Concept

Informant

Summary
An informant (also called an informer or, as a slang term, a "snitch", "rat", "stool pigeon", "stoolie" or "grass", among other terms) is a person who provides privileged information, or (usually damaging) information intended to be intimate, concealed, or secret, about a person or organization to an agency, often a government or law enforcement agency. The term is usually used within the law-enforcement world, where informants are officially known as confidential human sources (CHS), or criminal informants (CI). It can also refer pejoratively to someone who supplies information without the consent of the involved parties. The term is commonly used in politics, industry, entertainment, and academia.
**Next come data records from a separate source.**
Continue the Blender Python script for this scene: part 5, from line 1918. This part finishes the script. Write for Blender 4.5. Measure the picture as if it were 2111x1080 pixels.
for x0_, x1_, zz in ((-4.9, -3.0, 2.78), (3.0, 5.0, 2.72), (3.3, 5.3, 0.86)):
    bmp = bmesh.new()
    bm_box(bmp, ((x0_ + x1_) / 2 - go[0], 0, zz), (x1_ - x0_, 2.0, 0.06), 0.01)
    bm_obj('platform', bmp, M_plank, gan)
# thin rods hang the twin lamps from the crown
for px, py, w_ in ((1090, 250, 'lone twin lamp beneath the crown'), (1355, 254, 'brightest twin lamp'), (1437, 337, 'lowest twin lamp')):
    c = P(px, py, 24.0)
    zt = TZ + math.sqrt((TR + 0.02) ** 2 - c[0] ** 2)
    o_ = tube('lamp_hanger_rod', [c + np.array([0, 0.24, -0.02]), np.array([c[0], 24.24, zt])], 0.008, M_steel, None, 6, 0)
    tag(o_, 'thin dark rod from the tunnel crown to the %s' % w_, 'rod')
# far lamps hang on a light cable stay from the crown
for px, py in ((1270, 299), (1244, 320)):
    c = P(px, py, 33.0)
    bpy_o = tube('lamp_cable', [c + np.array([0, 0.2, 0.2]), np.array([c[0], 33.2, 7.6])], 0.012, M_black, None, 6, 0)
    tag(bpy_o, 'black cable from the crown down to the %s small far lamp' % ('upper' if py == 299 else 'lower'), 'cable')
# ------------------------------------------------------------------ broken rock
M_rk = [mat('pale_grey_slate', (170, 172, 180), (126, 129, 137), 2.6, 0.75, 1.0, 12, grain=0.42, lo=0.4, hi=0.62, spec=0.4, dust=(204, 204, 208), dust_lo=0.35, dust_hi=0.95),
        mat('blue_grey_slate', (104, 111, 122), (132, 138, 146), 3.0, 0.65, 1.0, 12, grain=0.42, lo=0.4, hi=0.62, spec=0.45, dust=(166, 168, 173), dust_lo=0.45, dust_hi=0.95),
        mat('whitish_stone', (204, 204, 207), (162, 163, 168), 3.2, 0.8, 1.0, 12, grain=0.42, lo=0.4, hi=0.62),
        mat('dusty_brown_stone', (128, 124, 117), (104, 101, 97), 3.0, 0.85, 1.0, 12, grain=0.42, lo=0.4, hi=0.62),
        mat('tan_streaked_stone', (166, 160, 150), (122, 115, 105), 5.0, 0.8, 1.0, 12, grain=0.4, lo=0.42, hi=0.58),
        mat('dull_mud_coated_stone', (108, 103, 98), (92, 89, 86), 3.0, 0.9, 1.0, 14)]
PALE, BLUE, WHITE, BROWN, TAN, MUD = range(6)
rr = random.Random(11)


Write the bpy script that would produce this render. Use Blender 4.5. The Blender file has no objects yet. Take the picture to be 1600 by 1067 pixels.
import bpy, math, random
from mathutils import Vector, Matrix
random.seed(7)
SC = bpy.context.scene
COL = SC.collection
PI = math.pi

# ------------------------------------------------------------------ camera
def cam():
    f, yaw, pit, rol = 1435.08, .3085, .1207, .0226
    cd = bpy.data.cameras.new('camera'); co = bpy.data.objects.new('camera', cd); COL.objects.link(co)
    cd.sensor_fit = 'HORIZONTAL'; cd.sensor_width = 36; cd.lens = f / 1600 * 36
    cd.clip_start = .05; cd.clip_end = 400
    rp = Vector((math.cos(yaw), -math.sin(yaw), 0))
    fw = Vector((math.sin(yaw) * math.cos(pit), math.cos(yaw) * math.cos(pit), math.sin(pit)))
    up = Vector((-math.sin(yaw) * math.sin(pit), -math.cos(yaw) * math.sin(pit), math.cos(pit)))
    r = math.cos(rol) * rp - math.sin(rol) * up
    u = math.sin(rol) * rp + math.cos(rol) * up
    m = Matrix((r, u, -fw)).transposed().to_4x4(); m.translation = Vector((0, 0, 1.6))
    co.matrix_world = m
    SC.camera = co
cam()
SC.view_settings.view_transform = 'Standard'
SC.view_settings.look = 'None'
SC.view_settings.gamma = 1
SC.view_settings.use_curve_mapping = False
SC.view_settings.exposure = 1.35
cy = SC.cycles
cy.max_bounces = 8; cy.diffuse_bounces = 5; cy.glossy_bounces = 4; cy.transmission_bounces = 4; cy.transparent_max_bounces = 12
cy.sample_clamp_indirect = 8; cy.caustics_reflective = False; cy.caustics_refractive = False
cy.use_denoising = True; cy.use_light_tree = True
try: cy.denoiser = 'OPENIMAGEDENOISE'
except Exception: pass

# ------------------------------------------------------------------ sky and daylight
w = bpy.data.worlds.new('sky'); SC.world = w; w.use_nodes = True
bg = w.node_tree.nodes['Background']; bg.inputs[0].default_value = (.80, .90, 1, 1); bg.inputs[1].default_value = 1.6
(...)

In the United States, a confidential informant or "CI" is "any individual who provides useful and credible information to a law enforcement agency regarding felonious criminal activities and from whom the agency expects or intends to obtain additional useful and credible information regarding such activities in the future". Informants are extremely common in every-day police work, including homicide and narcotics investigations. Any citizen who provides crime related information to law enforcement by definition is an informant. Law enforcement and intelligence agencies may face criticism regarding their conduct towards informants. Informants may be shown leniency for their own crimes in exchange for information, or simply turn out to be dishonest in their information, resulting in the time and money spent acquiring them being wasted. Informants are often regarded as traitors by their former criminal associates. Whatever the nature of a group, it is likely to feel strong hostility toward any known informers, regard them as threats and inflict punishments ranging from social ostracism through physical abuse and/or death. Informers are therefore generally protected, either by being segregated while in prison or, if they are not incarcerated, relocated under a new identity. Informants, and especially criminal informants, can be motivated by many reasons.